## DATASET EXCERPT

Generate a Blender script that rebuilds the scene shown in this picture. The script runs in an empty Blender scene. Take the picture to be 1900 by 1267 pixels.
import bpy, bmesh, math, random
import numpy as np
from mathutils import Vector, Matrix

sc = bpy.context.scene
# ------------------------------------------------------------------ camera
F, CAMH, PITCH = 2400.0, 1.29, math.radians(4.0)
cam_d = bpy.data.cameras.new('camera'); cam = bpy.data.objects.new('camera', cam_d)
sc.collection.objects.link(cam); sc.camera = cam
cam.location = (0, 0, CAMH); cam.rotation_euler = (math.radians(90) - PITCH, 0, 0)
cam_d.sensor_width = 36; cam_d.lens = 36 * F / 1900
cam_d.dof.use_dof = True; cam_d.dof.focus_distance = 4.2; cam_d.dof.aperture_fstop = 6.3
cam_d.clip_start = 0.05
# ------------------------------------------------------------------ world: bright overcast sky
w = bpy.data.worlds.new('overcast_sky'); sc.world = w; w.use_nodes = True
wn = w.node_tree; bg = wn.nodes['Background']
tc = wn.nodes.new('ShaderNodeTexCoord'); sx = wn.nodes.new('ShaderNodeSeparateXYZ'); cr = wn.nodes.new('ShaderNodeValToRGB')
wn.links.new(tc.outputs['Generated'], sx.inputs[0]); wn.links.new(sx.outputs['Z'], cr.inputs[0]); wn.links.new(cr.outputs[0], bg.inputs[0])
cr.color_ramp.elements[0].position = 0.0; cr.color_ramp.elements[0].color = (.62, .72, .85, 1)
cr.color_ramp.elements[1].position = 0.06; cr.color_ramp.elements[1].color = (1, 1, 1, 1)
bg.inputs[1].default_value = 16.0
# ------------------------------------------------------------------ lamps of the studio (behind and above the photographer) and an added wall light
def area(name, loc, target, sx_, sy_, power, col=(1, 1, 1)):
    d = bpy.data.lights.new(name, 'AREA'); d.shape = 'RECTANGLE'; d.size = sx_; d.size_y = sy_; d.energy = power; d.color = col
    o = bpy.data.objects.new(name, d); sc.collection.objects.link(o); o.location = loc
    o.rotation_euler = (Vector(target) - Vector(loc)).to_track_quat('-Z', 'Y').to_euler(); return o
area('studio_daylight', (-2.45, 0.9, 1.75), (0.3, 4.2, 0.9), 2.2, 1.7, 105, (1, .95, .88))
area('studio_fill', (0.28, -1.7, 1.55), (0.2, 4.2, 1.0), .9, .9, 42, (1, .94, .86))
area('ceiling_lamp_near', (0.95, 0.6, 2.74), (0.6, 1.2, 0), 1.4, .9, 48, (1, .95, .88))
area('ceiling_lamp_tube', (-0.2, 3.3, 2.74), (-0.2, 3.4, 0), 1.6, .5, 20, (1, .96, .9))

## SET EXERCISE
Copy out all of the lines above exactly.

## CORRECT RESULT
Generate a Blender script that rebuilds the scene shown in this picture. The script runs in an empty Blender scene. Take the picture to be 1900 by 1267 pixels.
import bpy, bmesh, math, random
import numpy as np
from mathutils import Vector, Matrix

sc = bpy.context.scene
# ------------------------------------------------------------------ camera
F, CAMH, PITCH = 2400.0, 1.29, math.radians(4.0)
cam_d = bpy.data.cameras.new('camera'); cam = bpy.data.objects.new('camera', cam_d)
sc.collection.objects.link(cam); sc.camera = cam
cam.location = (0, 0, CAMH); cam.rotation_euler = (math.radians(90) - PITCH, 0, 0)
cam_d.sensor_width = 36; cam_d.lens = 36 * F / 1900
cam_d.dof.use_dof = True; cam_d.dof.focus_distance = 4.2; cam_d.dof.aperture_fstop = 6.3
cam_d.clip_start = 0.05
# ------------------------------------------------------------------ world: bright overcast sky
w = bpy.data.worlds.new('overcast_sky'); sc.world = w; w.use_nodes = True
wn = w.node_tree; bg = wn.nodes['Background']
tc = wn.nodes.new('ShaderNodeTexCoord'); sx = wn.nodes.new('ShaderNodeSeparateXYZ'); cr = wn.nodes.new('ShaderNodeValToRGB')
wn.links.new(tc.outputs['Generated'], sx.inputs[0]); wn.links.new(sx.outputs['Z'], cr.inputs[0]); wn.links.new(cr.outputs[0], bg.inputs[0])
cr.color_ramp.elements[0].position = 0.0; cr.color_ramp.elements[0].color = (.62, .72, .85, 1)
cr.color_ramp.elements[1].position = 0.06; cr.color_ramp.elements[1].color = (1, 1, 1, 1)
bg.inputs[1].default_value = 16.0
# ------------------------------------------------------------------ lamps of the studio (behind and above the photographer) and an added wall light
def area(name, loc, target, sx_, sy_, power, col=(1, 1, 1)):
    d = bpy.data.lights.new(name, 'AREA'); d.shape = 'RECTANGLE'; d.size = sx_; d.size_y = sy_; d.energy = power; d.color = col
    o = bpy.data.objects.new(name, d); sc.collection.objects.link(o); o.location = loc
    o.rotation_euler = (Vector(target) - Vector(loc)).to_track_quat('-Z', 'Y').to_euler(); return o
area('studio_daylight', (-2.45, 0.9, 1.75), (0.3, 4.2, 0.9), 2.2, 1.7, 105, (1, .95, .88))
area('studio_fill', (0.28, -1.7, 1.55), (0.2, 4.2, 1.0), .9, .9, 42, (1, .94, .86))
area('ceiling_lamp_near', (0.95, 0.6, 2.74), (0.6, 1.2, 0), 1.4, .9, 48, (1, .95, .88))
area('ceiling_lamp_tube', (-0.2, 3.3, 2.74), (-0.2, 3.4, 0), 1.6, .5, 20, (1, .96, .9))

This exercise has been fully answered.